**PROVIDED DATA:**
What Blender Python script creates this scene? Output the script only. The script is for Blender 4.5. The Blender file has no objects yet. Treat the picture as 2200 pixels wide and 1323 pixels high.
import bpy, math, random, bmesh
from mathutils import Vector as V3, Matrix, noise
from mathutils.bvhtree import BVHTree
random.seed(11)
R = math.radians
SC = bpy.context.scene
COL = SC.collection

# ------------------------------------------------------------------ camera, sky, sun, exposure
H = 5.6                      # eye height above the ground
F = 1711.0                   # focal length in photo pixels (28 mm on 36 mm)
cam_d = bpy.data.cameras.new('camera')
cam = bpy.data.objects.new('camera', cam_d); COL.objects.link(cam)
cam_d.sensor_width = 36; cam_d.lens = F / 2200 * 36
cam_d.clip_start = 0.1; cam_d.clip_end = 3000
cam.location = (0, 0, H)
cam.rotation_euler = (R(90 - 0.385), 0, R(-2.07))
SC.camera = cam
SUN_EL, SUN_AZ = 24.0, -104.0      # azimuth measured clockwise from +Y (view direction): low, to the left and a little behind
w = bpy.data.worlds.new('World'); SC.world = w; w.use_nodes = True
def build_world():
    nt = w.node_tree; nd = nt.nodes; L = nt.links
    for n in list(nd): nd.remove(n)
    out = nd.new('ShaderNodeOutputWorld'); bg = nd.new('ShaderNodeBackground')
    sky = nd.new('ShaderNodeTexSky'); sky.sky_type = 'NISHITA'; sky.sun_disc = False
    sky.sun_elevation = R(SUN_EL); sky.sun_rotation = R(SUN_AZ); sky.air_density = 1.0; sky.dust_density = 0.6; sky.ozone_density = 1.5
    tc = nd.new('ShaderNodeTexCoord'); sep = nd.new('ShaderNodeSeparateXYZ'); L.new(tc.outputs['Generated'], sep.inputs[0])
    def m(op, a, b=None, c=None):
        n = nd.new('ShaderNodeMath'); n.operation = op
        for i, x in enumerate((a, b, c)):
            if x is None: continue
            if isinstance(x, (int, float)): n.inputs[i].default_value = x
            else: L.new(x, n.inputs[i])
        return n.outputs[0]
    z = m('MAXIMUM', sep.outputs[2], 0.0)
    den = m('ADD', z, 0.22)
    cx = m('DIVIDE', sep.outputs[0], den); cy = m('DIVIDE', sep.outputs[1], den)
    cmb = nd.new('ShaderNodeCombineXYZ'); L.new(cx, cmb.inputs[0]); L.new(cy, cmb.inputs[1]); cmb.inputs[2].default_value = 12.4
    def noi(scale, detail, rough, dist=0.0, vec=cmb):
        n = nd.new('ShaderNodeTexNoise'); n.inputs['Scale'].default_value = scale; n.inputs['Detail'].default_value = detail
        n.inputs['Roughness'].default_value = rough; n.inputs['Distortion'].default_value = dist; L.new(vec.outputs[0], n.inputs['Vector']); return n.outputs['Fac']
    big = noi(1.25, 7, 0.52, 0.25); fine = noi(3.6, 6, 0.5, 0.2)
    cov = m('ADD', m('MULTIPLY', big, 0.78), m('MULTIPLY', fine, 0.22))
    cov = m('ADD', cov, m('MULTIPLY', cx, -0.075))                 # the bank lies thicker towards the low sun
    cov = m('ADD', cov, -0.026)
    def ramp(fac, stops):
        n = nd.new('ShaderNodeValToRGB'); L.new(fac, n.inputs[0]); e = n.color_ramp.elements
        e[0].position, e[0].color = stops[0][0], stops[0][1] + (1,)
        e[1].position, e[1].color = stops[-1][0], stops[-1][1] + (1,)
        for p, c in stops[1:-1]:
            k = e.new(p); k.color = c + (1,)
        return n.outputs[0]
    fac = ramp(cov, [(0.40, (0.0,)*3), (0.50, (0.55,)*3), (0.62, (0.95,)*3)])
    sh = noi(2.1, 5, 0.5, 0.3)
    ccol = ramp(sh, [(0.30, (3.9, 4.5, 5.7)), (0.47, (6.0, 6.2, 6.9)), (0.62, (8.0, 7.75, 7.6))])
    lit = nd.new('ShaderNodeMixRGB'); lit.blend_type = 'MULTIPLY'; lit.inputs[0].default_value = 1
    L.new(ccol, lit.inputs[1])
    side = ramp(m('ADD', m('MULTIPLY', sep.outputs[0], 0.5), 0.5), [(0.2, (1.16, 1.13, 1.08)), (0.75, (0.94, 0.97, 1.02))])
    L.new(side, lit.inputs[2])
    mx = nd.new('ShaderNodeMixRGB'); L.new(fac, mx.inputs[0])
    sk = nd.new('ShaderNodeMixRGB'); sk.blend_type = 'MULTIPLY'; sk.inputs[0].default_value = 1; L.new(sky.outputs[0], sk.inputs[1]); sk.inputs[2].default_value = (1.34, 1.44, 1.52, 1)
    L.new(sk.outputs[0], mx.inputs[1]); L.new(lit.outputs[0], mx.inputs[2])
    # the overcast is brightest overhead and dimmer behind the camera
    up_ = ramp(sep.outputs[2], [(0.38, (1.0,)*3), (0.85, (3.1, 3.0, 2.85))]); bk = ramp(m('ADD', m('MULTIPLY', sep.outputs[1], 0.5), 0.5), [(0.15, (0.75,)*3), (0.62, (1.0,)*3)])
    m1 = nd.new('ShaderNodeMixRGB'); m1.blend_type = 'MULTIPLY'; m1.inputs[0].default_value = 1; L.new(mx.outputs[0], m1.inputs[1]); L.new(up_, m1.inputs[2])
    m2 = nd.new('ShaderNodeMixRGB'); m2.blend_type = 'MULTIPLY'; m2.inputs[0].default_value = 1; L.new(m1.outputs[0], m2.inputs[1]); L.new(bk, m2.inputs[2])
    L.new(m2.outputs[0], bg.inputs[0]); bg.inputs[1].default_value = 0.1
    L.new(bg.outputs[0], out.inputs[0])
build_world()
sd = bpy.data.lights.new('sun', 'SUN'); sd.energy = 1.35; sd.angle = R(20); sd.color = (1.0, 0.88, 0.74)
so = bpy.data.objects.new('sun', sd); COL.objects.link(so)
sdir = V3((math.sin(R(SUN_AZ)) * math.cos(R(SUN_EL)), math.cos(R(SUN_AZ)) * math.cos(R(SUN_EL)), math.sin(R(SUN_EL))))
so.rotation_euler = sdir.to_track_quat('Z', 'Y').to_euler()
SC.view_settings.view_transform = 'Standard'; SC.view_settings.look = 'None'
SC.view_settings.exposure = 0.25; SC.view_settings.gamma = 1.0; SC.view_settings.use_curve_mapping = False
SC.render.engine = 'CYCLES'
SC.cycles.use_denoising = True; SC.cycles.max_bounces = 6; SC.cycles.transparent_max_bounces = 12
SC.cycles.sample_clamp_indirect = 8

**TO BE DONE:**
Print from the first line through the line that contains "COL = SC.collection", please, including both, and leave out every line outside that stretch.

**SOLUTION:**
What Blender Python script creates this scene? Output the script only. The script is for Blender 4.5. The Blender file has no objects yet. Treat the picture as 2200 pixels wide and 1323 pixels high.
import bpy, math, random, bmesh
from mathutils import Vector as V3, Matrix, noise
from mathutils.bvhtree import BVHTree
random.seed(11)
R = math.radians
SC = bpy.context.scene
COL = SC.collection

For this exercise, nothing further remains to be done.